Augustine once said that his mother Monica travailed more for his spiritual birth than for his natural birth. What a blessing it would be if we would have a similar zeal to nurture our children with Biblical principles so that, like Obadiah, they would fear the Lord from their youth. In this competitive, busy world it is so easy to neglect our families. The oldest juggling act in the world may be balancing the need to spend time with one’s family and the need to work and provide for one’s family financially. Someone has said that when we reach the end of our lives it is not likely that we will say, "I wish I had spent more time at the office." It is much more likely that we will lament the fact that we didn’t spend more time with our children and spouse. Short tidbits of "quality" parent time can never compensate for mothers and fathers who are there for their children at mealtimes, study times, family devotions, and bed times. Making more money is not the right thing to do if it tips the scale against the family. Providing for the financial needs of our families is important but let us not sacrifice time with our families in order to pattern ourselves after the world and its obsession with possessions, fashions and entertainment.

Trying to juggle personal interests with family interests can also result in imbalance in our families. A few years ago at a specially designed running competition, nine contestants, all physically or mentally disabled, assembled at the starting line for the 100-yard dash. At the gun, they all started out, not exactly in a dash, but with a relish to run the race to the finish and win. One boy, however, stumbled on the asphalt, tumbled over a couple of times and began to cry. The other eight heard the boy cry. They slowed down and looked back. They all turned around and went back - every one of them. One girl with Down’s Syndrome bent down and kissed him and said, "This will make it better." All nine linked arms and walked across the finish line together. Everyone in the crowd stood and cheered.

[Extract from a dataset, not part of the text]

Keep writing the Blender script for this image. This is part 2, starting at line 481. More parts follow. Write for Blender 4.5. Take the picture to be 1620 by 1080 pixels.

Dr. Paul Kienel, President Emeritus of the Association of Christian Schools International, reflecting on this incident responded, "Like the eight special runners who set aside their personal desire to win in order to help a fallen runner, we parents must set aside the world’s ’get a life’ philosophy and, to the best of our ability, see to it that our family members have every opportunity to cross the finish line together. To properly balance personal interests and family interests we must give weight to the spiritual, social, educational, and physical needs of our children and spouse. As adults, we need to think about our work, our profession, and the world but the purpose of all that should ultimately lead us back to our family responsibilities. Our primary thoughts and interests should be harbored at home."

As adults we must also maintain a balance between the little things and the big things in life. Missionary Hudson Taylor once said, "A little thing is a little thing, but faithful- ness to a little thing is a big thing." Dr. Kienel went on to write, "Many of us, men especially, regard ourselves as ’big picture people.’ We like to leave the finer details of parenting to our spouse. On this point we would do well to review the words of Moses: ’And these words, which I command thee this day, shall be in thine heart: And thou shalt teach them diligently unto thy children, and shalt talk of them when thou sittest in thine house, and when thou walkest by the way, and when thou liest down, and when thou risest up. And thou shalt bind them for a sign upon thine hand, and they shall be as frontlets between thine eyes. And thou shalt write them upon the posts of thy house, and on thy gates’ (Deut 6:6-9)."

Clearly, the Lord is directing us to establish a home environment, where we are busily engaged in the serious task of nurturing Godly values in our children. To those of us overly busy developing careers and pursuing "important" personal interests, these words of God may be a little thing. But to Moses, and above all in God’s eyes they are very big indeed. Let us be there for our children when they need us most, while they are still children, and provide for them a legacy of instruction and admonition which may be an eternal blessing to their souls.